**Exercise task:**
Which lines include the word "picture"? Copy each of them.

#####

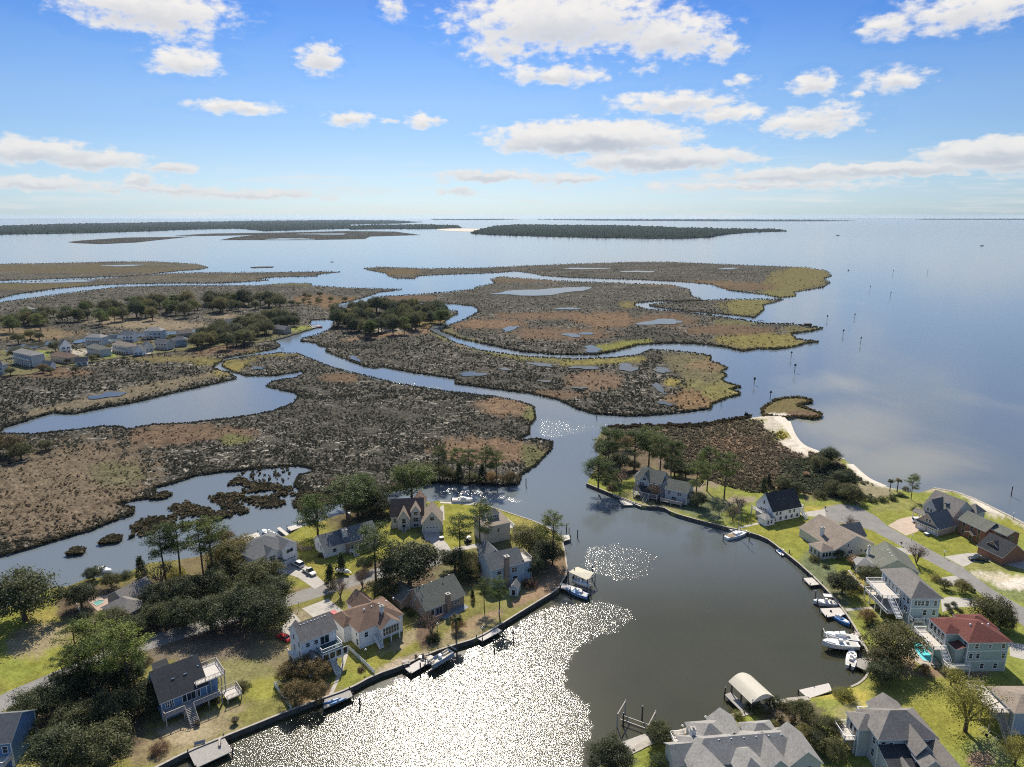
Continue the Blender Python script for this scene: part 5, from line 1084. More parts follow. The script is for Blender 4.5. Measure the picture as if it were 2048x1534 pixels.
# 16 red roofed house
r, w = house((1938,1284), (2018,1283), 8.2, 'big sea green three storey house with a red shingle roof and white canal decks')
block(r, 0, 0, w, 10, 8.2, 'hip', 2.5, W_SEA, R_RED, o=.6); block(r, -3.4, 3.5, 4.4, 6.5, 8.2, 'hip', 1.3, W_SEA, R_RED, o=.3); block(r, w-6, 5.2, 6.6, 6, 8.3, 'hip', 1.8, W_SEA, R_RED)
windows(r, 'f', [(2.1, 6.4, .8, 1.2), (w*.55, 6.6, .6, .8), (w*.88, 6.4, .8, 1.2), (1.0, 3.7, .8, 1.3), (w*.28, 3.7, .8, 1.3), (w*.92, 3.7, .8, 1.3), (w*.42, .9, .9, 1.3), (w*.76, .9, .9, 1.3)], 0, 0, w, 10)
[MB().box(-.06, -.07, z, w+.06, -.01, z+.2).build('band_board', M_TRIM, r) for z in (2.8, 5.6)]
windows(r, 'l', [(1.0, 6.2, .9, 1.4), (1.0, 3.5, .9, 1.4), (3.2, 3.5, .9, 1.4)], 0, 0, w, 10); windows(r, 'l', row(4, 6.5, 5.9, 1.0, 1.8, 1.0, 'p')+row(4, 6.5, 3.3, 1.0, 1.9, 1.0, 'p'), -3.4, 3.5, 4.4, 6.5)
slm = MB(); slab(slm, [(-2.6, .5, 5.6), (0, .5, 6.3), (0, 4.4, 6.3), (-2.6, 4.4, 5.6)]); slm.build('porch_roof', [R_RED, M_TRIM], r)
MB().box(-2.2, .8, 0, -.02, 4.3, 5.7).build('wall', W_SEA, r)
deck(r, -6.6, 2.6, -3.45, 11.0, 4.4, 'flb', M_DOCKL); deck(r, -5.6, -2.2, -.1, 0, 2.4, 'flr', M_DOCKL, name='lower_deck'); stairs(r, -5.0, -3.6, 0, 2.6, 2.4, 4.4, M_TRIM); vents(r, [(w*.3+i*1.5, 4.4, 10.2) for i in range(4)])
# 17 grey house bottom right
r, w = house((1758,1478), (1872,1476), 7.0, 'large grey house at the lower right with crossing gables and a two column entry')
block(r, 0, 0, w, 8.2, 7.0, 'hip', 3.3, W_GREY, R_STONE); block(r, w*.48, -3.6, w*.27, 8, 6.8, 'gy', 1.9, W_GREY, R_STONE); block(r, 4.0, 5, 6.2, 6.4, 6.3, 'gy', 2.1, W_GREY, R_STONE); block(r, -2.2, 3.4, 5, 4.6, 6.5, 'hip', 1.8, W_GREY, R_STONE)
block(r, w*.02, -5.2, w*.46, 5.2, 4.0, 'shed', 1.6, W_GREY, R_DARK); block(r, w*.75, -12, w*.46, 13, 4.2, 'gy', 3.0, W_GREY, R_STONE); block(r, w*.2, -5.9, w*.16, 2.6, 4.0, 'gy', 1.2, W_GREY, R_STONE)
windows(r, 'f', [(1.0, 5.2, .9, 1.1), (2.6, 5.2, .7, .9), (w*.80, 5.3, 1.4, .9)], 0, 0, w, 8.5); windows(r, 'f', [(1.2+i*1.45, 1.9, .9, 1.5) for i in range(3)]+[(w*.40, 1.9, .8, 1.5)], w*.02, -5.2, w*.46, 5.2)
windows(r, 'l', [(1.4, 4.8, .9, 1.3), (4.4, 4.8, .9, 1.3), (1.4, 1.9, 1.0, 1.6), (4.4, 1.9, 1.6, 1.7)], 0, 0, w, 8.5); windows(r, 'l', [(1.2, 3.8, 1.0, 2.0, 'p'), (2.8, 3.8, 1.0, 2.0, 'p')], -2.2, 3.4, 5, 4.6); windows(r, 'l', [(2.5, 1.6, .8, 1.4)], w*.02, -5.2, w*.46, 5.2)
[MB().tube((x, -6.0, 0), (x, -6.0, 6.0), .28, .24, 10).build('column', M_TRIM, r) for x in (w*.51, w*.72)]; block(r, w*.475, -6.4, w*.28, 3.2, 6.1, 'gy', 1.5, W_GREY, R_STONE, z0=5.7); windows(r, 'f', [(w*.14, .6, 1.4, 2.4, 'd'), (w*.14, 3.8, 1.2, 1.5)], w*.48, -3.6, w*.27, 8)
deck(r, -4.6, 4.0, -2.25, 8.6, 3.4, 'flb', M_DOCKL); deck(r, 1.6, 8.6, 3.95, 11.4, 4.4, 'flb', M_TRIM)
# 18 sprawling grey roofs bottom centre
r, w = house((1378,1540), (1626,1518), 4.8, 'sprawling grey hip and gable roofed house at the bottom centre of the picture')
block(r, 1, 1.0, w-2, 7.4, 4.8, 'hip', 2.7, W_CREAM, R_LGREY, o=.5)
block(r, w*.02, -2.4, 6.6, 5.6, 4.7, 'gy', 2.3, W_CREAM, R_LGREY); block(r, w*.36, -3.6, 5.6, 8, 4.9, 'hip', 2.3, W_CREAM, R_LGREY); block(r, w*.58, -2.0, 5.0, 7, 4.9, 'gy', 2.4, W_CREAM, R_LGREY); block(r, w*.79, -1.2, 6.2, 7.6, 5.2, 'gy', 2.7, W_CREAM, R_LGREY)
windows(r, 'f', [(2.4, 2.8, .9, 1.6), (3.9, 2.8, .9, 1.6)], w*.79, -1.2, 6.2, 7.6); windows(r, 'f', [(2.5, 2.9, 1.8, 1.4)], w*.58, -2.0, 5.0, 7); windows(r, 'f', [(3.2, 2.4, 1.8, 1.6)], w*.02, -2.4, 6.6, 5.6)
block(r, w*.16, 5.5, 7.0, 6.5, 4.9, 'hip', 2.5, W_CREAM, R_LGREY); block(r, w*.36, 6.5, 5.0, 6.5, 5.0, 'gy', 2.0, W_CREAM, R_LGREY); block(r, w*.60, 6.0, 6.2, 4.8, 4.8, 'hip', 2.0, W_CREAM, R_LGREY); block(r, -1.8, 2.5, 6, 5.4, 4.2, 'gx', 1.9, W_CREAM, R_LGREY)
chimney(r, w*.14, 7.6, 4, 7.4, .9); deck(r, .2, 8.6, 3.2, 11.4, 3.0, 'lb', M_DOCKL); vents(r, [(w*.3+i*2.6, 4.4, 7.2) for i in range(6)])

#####

**Exercise response:**
Continue the Blender Python script for this scene: part 5, from line 1084. More parts follow. The script is for Blender 4.5. Measure the picture as if it were 2048x1534 pixels.
r, w = house((1378,1540), (1626,1518), 4.8, 'sprawling grey hip and gable roofed house at the bottom centre of the picture')